Monday, May 24, 2010

Muhammad Yunus Speaks on Social Entrepreneurship in San Francisco

Dr. Muhammad Yunus kicked-off the Commonwealth Club’s series of talks on social entrepreneurship today in a speech at the Fairmont Hotel. The event doubled as a book signing for his new work, “Building Social Business—The New Kind of Capitalism that Serves Humanity’s Most Pressing Needs.” Dr. Yunus and Grameen Bank, the institution he founded in 1976 to provide credit to poor women in Bangladesh, were co-recipients of the Nobel Peace Prize in 2006 for their work in developing microfinance.

In his speech Dr. Yunus traced the evolution of his thinking from the founding of Grameen Bank to his present passion for promoting social businesses that serve the poor. In 1974, while teaching economics in Chittagong University, he observed first hand the effects of a devastating famine on the poor of Bangladesh. He realized the elegant economic theories he had studied were next to useless for these people.

Venturing outside the gates of the university he began to learn of the underlying problems afflicting the poor, locking them in a cycle of poverty. Principally, he realized their lack of access to reasonable credit kept them in the clutches of the money lenders. With the equivalent of a mere $27 he was able to break this cycle of exploitation for 42 women. If he could do so much for so little Dr. Yunus wondered why banks shouldn’t be able to do much more for the poor?

Unable to convince the established banks that the poor were indeed “credit worthy” and would not only pay back their loans but also use them to lift themselves and their families out of extreme poverty, he founded Grameen Bank. Today the bank has over 8 million clients, 97% of whom are women, 2,600 branches and over 20,000 employees.
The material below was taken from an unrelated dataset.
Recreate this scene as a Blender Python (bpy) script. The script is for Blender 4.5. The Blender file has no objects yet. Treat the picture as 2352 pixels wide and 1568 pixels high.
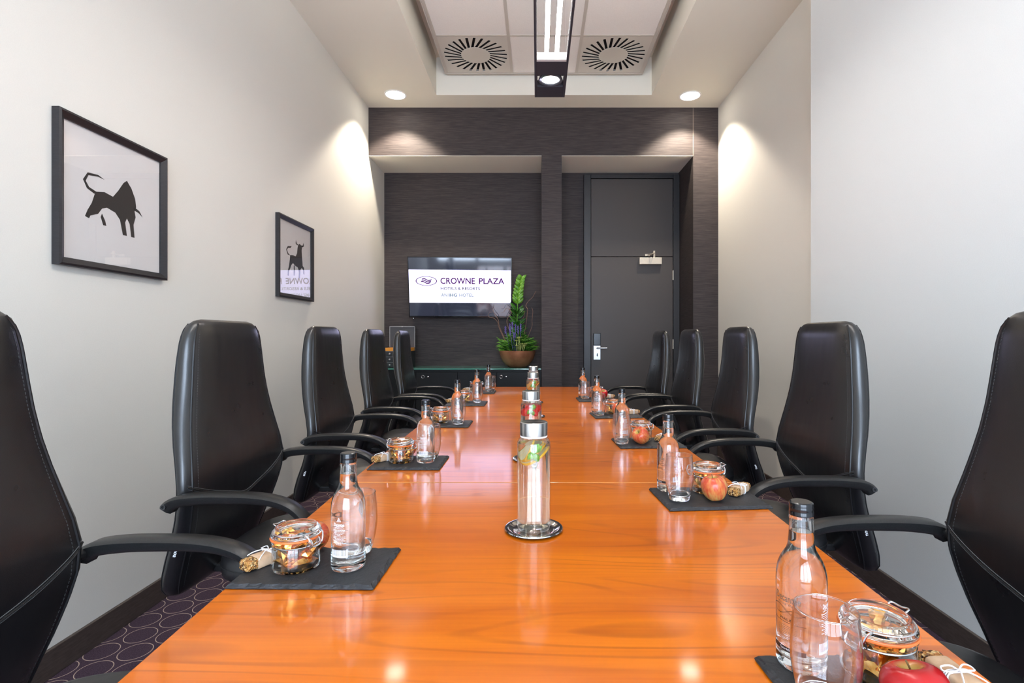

The bank lends more that $100 million per month and experiences a 98% repayment rate on its loans. “Compare this performance to that of the big banks during the current economic crisis and tell me who is credit worthy,” Dr. Yunus said.

Lack of credit was not the only problem he uncovered. Lack of sanitation, health care, access to information, education, nutrition were among the many issues Dr. Yunus saw affecting the poor. “When I see a problem I create a business to address it” he stated. But the form of the businesses he creates is different from the normal for-profit companies. Social enterprises are enterprises either owned by the poor or have been funded by social entrepreneurs willing to forgo a monetary return on their investments.

As discussed in his new book, social business have dual “bottom lines” one social and the other economic. They operate as for-profit businesses to ensure their sustainability, but forego an economic return in order to achieve a social impact. He cited Grameen’s collaboration with the French company Danone to produce a special yogurt product for malnourished children in Bangladesh as an example of such a social business.

And now Dr. Yunus brings his poverty fighting philosophy to the United States. Since January of 2008, Grameen America has opened three branches in New York and one in Omaha, Nebraska, to serve the needs of poor entrepreneurs. Employing the same group lending methodology pioneered by Grameen Bank in Bangladesh, Grameen America has already lent to more than 3,000 low income small business owners in the United States with the same 98% repayment record. He announced that Grameen America will open a branch in San Francisco this summer.

The poor did not create the conditions that trap them in a cycle of poverty, nor are they to blame for the many crises, financial, environmental and social that threaten the world today. That is the fault of systems predicated on economic theories that view humankind as motivated purely by profit and self interest. There is, according to Dr. Yunus, another side to human nature, a selfless side that rushes to help when disaster strikes. Build businesses that appeal to the selfless side of human nature and he believes we will find solutions to the problems that keep more than 2 billion people in extreme poverty.